Thursday, August 06, 2009

The Breakfast Club goes Home Alone on Vacation

Being a partial look at the John Hughes movies...

The Breakfast Club.

This is my generation, baby. And don't you forget about it. I can't imagine anyone in my age group getting through life without having seen this film. When I was in high school, I had a line or two from it written on my notebook. Didn't you?

Ferris Bueller's Day Off

I try not to hold it against it that this was Dan Quayle's favorite film.
And that it made Ben Stein a star ("Bueller? ...Bueller? ...Bueller? Anyone? Anyone?")

Planes, Trains & Automobiles

For my money, this comedy road trip movie is the best of Hughes' films to take place outside of high school. She's Having a Baby is runner-up, but the film's just not as memorable, even though its soundtrack may've been one of the first places I heard Kirsty MacColl (bless her).

(Trivia: In one scene in ...Automobiles, a character is watching a film on television. If you listen to the soundtrack, the movie they're watching is She's Having...)

Sixteen Candles.

I'll have more to say about this on one of my other blogs tomorrow, for now, suffice it to say: When people have good thoughts about this movie, one of the things they forget is that the material about the sister's wedding is uniformly unwatchable. There are other things people forget, but... (see other blog)

Home Alone

OMG. I see it all now. Thinking of those elaborate traps Culkin sets up in this movie, we might as well rename the HO movies "The Adventures of Jigsaw, When he was a Boy."

Some Kind of Wonderful

Hughes movie soundtracks were among the most influential on my musical taste (along with San Francisco's Live 105 radio station in the late '80s and early '90s). Come to think of it, Hughes may've been one of the most influental people in my entire psyche and life, certainly for somebody I never met.

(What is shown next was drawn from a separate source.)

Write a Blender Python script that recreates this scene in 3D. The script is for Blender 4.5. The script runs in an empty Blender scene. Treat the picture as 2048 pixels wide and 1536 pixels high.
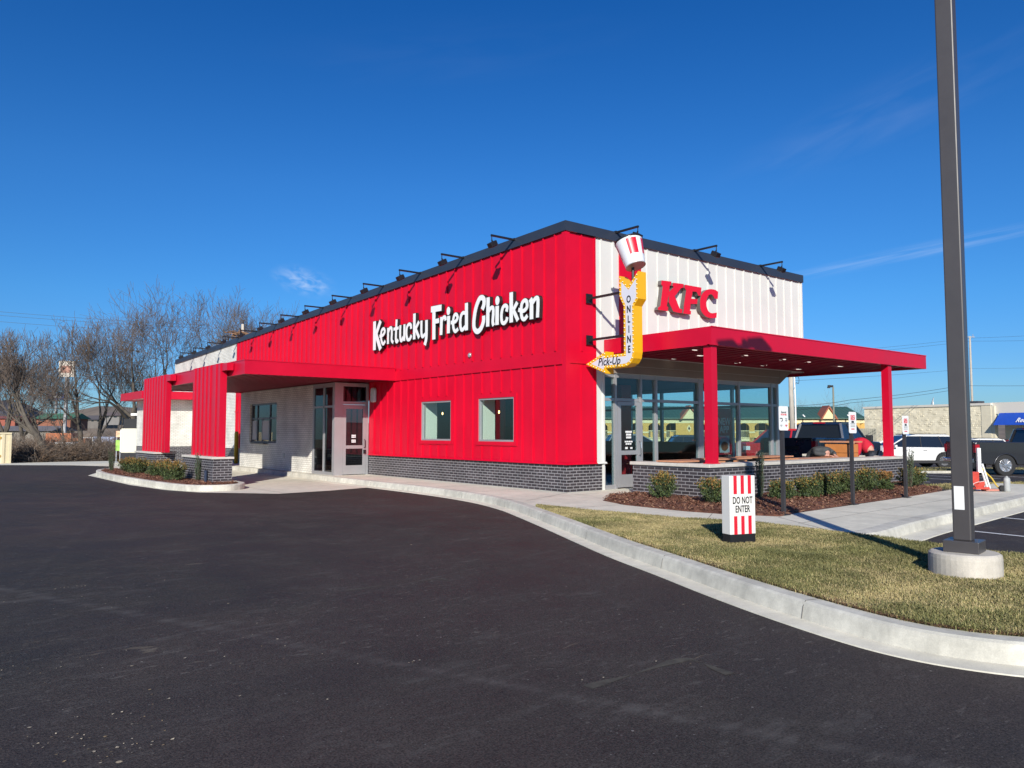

How influential? Well, one of the earliest structural models for my unsold novel was this screenplay. It's grown a lot since then, but that was a basis for it.

Pretty In Pink

In retrospect, it's possible the reason I've never really liked most of the jobs that I've had is because I always wanted to go work for Annie Potts' character in this movie. And this soundtrack is the one that brought me OMD, who would become one of my favorite groups.

(again, more on this movie in forthcoming other post)

The Vacation movies. I have no proof, but I'd like to start a rumor that these were George W. Bush's favorite movies (except for the good ones, by which I mean the first and Christmas)

1 comment:

Cal's Canadian Cave of Coolness said...

So many of us from a certain time would have many of his movies on our top ten of all time lists. Its amazing how many truly iconic films he made. Its really too bad.